L'élan d'Amérique
de André Langevin

critiqué par Dirlandaise, le 25 novembre 2013
(Québec - 69 ans)


La note:  étoiles
Un monde nouveau qui émerge
Antoine est un guide employé par la United States Pulp and Paper Company. Peu instruit, ne parlant que peu l’anglais, Antoine apprend que c’est probablement pour lui la dernière saison passée dans la forêt car la compagnie désire employer des hommes plus jeunes, plus instruits et sachant parler la langue anglaise. L’univers d’Antoine s’effondre. Il ne comprend plus rien à ce nouveau monde qui émerge et il s’accroche au passé. Peu à peu, la haine et la révolte s’emparent de son être tout entier lui faisant commettre des actes insensés. En parallèle, il y a la belle Claire, la fille du directeur, exilée dans un phare afin d’effectuer une cure de sommeil dans le but de la guérir d’une sévère dépression. Claire fait la rencontre de David, un homme récemment divorcé habitant un chalet isolé sur la côte. Elle en tombe amoureuse, développe bientôt une réelle dépendance à son égard et ne supporte pas ses longues absences.
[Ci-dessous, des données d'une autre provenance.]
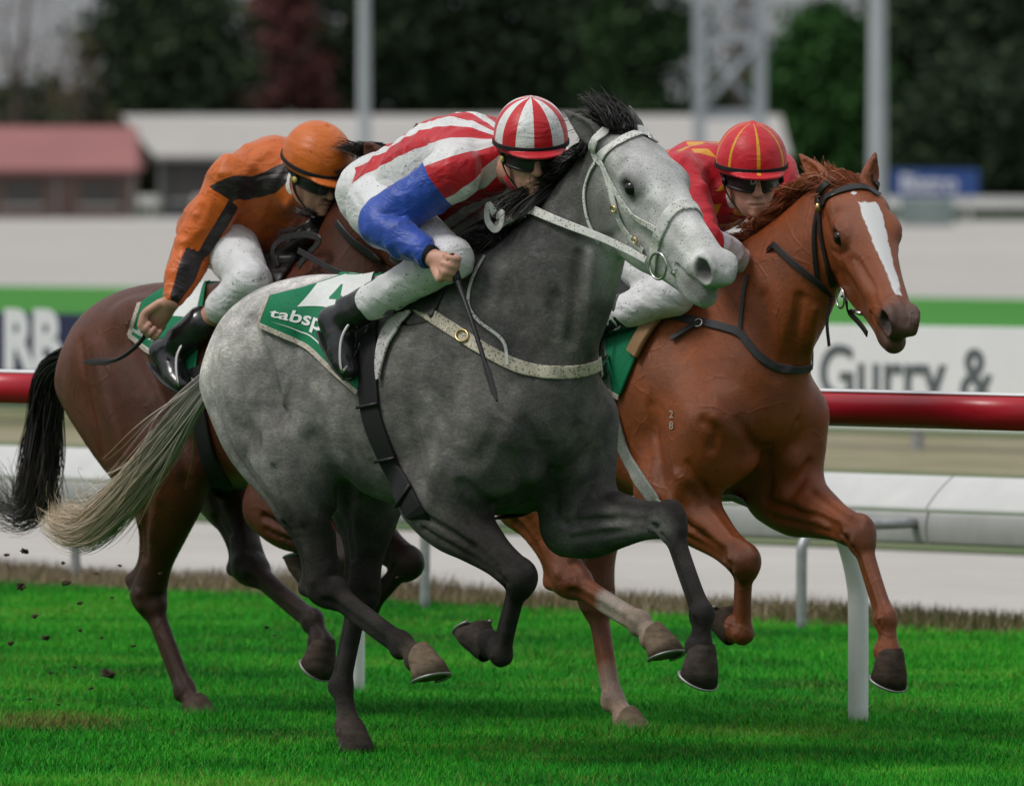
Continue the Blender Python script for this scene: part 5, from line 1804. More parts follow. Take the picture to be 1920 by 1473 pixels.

Comment rédiger une critique de ce livre magnifique ? Comment lui rendre justice, décrire le lyrisme d’André Langevin, sa force d’écriture, les images fortes et d’une grande beauté qu’il a su faire naître sous sa plume ? Ses personnages tourmentés sont déchirés par leur passé et leur avenir incertain les ronge à force d’incertitude et de doute. Ce sont des êtres passionnés, vivant en symbiose étroite avec la nature sauvage et les éléments déchaînés. Leur vie intérieure est marquée par les drames et les amours malheureux. Ce sont des êtres blessés par la vie, vaincus et ne survivant que de peine et de misère, portant souvent en eux le poids d’une immense culpabilité et dont l’âme est accablée par la souffrance de l’humiliation.

Avec pour toile de fond la Crise d’Octobre, André Langevin évoque une partie de notre histoire québécoise peuplée d’hommes fiers et courageux comme Antoine, exploités par les Américains et qui, parvenus à la cinquantaine, ne parviennent plus à trouver leur place dans ce monde nouveau qui émerge.

J’ai particulièrement aimé le passage de la descente de rivière en canot d’Antoine poursuivi par une meute de loups. Du grand art !

Un de nos grands auteurs québécois. Dommage qu’il n’ait pas plus écrit car sa plume est d’une grande puissance et d’une indéniable beauté.